For those who are new to Champagne and Prosecco, it might help to compare two specific bottles. In this case, the match is between Bisol “Crede” Valdobbiadene Prosecco Superiore DOCG and Nicolas Feuillatte Brut Reserve Champagne.

The Bisol Valdobbiadene Prosecco is a clear and bright color that resembles a pale yellow with small silver flecks. Its medium-fine bubbles are persistent. The clean, medium intensity aroma reminds of honeysuckle, honeydew and fresh-cut pears with a hint of citrus blossom. The light and creamy taste has a medium-plus acidity with hints of green apple and pineapple. The blend is 85 percent Prosecco, 10 percent Pinot Bianco and 5 percent Verdiso. The bottle, which is 11.5 percent alcohol, should be stored and served at 45-47° Fahrenheit. There is no need to decant.

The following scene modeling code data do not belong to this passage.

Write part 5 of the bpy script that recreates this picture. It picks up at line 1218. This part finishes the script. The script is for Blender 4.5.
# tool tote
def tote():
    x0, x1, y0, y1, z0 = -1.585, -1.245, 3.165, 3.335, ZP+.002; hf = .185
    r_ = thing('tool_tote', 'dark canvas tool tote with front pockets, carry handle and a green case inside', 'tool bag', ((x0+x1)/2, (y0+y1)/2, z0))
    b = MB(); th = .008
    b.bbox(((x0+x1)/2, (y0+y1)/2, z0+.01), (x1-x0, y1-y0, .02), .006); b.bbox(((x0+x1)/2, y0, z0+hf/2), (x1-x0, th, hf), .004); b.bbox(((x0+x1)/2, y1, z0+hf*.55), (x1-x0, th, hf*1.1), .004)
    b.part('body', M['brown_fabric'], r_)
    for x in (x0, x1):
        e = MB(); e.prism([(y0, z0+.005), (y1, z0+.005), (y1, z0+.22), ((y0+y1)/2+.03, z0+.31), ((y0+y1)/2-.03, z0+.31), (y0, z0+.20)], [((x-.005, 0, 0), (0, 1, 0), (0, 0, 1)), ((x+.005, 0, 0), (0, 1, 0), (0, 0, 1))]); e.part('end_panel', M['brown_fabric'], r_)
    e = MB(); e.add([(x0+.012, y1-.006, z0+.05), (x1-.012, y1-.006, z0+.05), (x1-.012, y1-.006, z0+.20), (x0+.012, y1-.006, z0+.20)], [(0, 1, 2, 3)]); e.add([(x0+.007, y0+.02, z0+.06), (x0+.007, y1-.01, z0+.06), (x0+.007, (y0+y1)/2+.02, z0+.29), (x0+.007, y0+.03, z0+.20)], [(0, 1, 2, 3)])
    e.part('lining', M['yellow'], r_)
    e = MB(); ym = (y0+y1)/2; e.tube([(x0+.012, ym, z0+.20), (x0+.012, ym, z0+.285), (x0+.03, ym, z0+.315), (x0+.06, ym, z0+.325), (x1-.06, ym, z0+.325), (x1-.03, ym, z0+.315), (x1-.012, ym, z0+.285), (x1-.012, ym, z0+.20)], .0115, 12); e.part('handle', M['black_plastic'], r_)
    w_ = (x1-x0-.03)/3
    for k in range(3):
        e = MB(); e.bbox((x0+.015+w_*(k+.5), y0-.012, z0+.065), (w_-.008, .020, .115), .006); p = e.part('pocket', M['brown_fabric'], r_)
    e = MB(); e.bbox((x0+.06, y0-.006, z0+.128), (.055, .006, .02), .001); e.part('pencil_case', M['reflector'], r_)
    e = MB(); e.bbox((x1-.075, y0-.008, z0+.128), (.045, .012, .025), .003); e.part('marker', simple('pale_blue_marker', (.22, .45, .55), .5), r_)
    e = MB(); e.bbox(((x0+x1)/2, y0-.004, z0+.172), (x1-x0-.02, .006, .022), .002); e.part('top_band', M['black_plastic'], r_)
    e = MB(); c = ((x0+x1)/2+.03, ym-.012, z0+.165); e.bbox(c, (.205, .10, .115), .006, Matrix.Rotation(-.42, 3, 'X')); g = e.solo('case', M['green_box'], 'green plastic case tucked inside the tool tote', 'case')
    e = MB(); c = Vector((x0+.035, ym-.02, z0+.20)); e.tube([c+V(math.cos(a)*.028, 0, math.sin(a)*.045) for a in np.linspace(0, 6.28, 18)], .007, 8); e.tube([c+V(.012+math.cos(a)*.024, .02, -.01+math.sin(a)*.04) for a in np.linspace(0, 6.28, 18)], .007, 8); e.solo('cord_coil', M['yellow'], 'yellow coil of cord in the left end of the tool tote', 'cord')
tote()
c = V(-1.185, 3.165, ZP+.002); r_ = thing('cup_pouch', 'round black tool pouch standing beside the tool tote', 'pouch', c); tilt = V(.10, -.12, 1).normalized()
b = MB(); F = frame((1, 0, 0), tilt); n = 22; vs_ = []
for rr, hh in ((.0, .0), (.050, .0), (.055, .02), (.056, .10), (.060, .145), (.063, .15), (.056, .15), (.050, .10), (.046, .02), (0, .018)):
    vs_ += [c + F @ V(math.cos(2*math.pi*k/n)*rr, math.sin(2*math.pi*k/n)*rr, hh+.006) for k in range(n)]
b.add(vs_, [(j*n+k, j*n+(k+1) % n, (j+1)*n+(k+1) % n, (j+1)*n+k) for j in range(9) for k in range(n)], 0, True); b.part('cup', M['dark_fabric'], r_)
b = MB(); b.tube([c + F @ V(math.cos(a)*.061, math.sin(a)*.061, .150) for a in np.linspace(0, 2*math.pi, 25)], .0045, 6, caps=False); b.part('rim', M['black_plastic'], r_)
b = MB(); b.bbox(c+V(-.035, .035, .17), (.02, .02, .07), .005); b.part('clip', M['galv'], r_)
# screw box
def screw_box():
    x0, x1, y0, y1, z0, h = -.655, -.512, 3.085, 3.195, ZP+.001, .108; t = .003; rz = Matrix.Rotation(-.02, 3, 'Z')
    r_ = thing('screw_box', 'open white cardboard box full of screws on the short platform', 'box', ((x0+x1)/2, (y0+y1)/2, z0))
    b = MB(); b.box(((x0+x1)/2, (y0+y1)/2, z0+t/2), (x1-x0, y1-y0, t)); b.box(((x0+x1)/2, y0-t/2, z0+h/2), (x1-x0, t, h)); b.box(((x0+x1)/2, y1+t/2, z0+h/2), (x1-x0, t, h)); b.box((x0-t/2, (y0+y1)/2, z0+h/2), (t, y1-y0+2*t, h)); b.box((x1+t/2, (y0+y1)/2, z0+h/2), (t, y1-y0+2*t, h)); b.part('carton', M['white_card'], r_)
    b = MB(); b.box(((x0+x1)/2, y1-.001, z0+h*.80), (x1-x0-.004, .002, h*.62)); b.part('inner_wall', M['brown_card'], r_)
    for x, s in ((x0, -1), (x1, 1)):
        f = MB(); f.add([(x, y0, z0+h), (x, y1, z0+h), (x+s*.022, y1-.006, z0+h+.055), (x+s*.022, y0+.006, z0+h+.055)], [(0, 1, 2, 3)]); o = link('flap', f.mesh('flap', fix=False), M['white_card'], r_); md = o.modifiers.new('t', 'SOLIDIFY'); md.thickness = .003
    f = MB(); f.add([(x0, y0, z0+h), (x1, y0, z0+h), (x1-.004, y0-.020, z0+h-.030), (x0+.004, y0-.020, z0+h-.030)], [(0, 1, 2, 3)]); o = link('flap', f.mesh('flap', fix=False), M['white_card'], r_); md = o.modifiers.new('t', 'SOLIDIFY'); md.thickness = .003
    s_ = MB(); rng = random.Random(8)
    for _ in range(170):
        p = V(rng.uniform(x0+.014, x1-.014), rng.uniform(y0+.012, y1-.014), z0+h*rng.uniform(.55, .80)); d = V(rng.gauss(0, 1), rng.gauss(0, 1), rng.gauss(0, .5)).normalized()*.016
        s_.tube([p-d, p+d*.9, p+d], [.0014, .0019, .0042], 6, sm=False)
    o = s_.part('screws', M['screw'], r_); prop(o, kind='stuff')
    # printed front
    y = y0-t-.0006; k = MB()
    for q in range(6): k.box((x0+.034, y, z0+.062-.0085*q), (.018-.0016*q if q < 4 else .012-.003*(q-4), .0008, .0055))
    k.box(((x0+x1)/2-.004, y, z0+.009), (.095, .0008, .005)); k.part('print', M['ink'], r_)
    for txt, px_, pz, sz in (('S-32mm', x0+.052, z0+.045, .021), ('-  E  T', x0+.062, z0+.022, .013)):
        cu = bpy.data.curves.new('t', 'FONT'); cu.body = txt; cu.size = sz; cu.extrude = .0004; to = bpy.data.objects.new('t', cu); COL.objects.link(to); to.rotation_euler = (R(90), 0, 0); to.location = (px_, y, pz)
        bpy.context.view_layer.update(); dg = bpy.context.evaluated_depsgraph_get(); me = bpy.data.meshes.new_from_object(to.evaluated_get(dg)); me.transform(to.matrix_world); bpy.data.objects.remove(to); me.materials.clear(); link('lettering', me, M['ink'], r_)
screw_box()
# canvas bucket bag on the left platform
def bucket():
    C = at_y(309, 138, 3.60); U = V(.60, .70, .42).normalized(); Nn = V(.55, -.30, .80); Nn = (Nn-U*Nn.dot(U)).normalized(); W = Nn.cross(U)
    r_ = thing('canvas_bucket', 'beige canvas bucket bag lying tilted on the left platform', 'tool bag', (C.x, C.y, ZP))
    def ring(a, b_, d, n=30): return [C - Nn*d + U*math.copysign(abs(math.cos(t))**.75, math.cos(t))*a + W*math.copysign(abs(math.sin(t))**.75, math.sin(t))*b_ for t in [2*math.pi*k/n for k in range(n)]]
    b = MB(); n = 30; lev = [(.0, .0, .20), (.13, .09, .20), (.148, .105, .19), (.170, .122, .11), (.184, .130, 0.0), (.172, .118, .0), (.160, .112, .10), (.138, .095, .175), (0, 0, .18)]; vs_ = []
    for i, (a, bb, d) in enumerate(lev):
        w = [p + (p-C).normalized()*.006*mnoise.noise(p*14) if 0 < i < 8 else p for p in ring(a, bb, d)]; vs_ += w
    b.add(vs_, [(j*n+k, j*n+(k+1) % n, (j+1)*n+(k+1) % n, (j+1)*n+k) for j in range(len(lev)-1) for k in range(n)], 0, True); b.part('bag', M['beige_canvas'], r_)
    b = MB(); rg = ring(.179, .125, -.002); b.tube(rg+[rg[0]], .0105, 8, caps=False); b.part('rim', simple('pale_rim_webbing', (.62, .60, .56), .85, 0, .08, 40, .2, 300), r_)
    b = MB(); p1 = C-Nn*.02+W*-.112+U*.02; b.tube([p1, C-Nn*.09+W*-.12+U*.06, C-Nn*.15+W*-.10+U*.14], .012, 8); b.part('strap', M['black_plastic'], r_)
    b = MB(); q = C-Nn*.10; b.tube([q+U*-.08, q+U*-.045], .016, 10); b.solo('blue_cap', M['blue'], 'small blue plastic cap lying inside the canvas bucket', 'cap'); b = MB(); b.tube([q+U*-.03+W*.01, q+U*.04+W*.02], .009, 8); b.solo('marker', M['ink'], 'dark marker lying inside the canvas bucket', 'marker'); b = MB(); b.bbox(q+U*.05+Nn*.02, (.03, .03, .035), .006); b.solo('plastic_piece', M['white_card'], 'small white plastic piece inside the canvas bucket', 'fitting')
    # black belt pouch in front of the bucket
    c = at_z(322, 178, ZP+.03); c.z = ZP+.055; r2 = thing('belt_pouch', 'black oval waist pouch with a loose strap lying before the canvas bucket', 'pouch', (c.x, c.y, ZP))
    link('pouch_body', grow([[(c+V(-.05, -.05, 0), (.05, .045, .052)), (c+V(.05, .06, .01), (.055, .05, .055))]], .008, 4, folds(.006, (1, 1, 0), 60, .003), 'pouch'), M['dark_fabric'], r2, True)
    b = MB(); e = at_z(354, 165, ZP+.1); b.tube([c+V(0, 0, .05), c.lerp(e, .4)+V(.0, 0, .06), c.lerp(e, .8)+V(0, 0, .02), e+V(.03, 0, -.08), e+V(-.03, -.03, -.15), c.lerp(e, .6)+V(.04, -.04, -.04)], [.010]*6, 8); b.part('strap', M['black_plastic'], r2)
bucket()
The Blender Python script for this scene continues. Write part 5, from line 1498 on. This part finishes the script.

The Nicolas Feuillatte Champagne is also clear and bright with a pale gold color flecked in silver. Its fine bubbles are persistent. Although this bottle is also described as having a clean aroma, it is of a lower intensity. Apple, pear and white peach are most prominent, but there is also a subtle hint of Parmesan cheese. The Champagne has a high acidity that lends itself to a zesty combination of green apple, bruised quince and chamomile. The blend is 20 percent Chardonnay, 40 percent Pinot Noir and 40 percent Pinot Meunier. The bottle is 12 percent alcohol. Like the Prosecco, this Champagne should be served at 45-47 degrees Fahrenheit and there is no need to decant.

The Best Bubbly?

In the legendary “Champagne vs Prosecco” debate, there is no clear winner. Both types of wine offer its own unique flavors, carbonation, aromas and tasting experience. If you are new to the world of wines, consider purchasing a bottle or two of each kind to help you decide which one you prefer.